» **Instructions to follow**: The material below includes pictures; leave them out and return only the lines between the line containing "Write the bpy" and the line containing "from mathutils import Vector, noise as mnoise", inclusive, word for word.

» **Data rows**:
◇ ◇ ◇ ◇ ◇

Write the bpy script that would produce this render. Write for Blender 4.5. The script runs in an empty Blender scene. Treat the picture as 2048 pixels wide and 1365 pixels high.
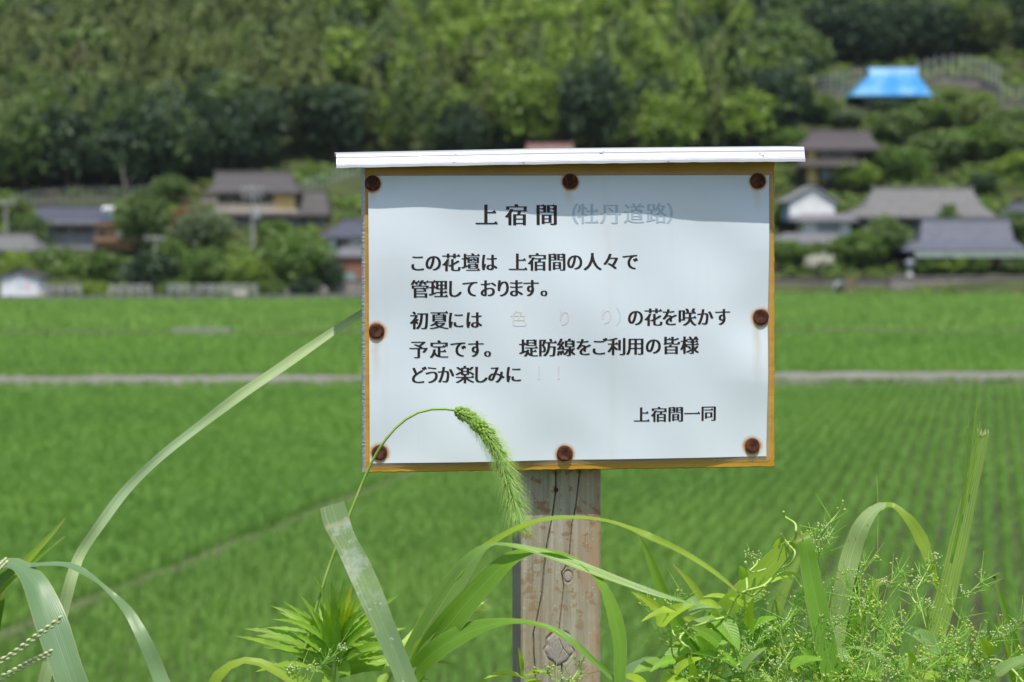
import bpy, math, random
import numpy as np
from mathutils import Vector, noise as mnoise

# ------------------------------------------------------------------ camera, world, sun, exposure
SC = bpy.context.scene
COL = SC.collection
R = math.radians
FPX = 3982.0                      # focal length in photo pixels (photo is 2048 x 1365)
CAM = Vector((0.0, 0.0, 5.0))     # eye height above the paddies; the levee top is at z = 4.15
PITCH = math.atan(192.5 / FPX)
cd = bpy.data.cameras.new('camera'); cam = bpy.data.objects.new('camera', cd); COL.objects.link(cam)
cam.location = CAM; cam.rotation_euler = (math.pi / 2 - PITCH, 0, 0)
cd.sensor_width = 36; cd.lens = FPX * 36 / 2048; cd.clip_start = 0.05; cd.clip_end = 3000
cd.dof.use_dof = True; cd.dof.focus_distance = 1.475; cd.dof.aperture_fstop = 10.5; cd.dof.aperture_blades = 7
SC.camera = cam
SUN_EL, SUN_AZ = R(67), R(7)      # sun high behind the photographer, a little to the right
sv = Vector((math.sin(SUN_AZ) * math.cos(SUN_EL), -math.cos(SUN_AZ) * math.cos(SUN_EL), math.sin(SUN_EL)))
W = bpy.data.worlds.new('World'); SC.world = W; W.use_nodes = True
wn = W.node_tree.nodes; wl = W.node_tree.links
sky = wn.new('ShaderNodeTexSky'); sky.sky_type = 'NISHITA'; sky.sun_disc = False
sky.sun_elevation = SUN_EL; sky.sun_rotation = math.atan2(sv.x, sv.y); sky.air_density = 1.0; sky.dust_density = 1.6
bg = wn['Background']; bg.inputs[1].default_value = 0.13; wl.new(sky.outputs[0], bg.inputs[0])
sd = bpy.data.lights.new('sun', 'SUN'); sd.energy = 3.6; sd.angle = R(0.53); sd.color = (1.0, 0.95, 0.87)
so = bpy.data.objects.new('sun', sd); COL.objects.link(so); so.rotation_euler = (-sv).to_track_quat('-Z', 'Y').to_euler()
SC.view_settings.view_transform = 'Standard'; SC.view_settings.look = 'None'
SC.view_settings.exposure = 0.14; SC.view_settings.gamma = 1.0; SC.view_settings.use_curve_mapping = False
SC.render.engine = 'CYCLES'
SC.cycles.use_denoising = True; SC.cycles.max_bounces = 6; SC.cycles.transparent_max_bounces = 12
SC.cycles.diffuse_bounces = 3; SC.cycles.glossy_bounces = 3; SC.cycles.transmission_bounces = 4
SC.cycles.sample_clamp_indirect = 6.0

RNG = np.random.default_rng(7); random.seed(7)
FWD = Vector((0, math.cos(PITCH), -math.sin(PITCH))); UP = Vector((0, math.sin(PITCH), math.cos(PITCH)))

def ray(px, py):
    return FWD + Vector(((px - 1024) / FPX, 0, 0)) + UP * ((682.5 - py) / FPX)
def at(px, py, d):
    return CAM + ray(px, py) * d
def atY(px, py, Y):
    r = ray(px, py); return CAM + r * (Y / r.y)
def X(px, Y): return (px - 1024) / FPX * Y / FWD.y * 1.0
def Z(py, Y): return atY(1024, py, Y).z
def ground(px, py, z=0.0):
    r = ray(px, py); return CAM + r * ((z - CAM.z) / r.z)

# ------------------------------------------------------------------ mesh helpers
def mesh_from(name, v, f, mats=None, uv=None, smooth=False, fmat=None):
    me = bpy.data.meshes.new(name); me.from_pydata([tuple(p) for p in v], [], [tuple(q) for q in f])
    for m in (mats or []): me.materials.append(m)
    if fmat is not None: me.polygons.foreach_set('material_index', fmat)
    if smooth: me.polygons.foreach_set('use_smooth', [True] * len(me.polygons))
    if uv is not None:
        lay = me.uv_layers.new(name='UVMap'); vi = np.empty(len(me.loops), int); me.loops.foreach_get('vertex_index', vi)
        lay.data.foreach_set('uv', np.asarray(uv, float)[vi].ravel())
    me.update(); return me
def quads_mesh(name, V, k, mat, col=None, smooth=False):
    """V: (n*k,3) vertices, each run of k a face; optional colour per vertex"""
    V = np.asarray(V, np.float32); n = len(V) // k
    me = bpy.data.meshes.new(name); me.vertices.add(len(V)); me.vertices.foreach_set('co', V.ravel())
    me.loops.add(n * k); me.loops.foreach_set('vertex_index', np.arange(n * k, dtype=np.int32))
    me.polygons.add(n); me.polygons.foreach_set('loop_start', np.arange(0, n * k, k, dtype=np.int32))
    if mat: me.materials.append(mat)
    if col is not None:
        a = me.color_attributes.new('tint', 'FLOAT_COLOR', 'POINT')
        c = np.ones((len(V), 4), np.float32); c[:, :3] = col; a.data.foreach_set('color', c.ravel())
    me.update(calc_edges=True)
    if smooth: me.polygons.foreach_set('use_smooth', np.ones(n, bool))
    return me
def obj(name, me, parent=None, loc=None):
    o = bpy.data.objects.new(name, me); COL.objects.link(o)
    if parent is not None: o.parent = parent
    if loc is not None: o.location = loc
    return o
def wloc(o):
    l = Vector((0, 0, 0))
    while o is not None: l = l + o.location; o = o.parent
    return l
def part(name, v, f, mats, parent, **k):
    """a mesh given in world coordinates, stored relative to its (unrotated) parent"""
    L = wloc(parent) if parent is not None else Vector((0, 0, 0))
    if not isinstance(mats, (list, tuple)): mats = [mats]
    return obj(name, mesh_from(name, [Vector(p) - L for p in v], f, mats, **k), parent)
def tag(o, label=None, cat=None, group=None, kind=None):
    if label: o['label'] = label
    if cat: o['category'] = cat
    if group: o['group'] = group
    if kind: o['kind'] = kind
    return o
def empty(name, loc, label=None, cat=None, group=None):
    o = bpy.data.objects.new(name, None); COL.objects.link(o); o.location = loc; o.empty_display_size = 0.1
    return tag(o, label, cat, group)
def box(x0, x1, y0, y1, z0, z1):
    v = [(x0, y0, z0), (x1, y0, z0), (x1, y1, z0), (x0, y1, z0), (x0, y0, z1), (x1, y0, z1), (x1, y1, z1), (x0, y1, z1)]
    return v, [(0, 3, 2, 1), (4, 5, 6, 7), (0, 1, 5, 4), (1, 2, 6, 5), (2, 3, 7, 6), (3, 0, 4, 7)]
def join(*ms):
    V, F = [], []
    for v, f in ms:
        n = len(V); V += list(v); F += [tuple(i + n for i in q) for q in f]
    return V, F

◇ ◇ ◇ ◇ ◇

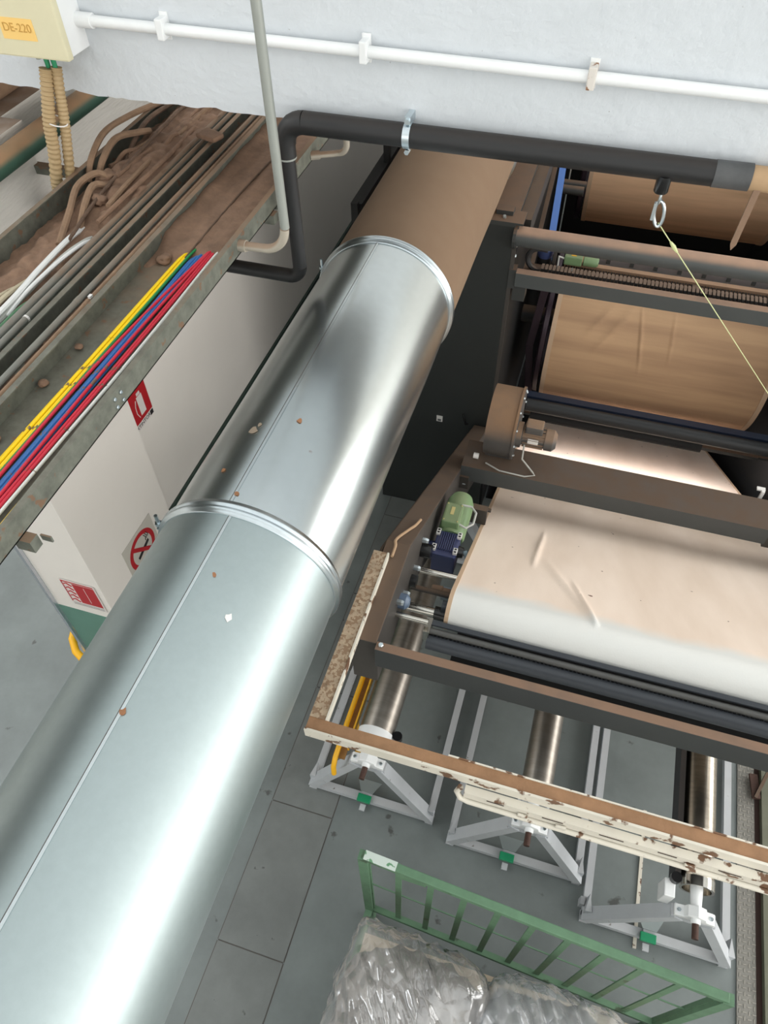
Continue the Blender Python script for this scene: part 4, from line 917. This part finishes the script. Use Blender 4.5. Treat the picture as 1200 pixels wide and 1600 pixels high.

◇ ◇ ◇ ◇ ◇

» **Exercise solution**:
Write the bpy script that would produce this render. Write for Blender 4.5. The script runs in an empty Blender scene. Treat the picture as 2048 pixels wide and 1365 pixels high.
import bpy, math, random
import numpy as np
from mathutils import Vector, noise as mnoise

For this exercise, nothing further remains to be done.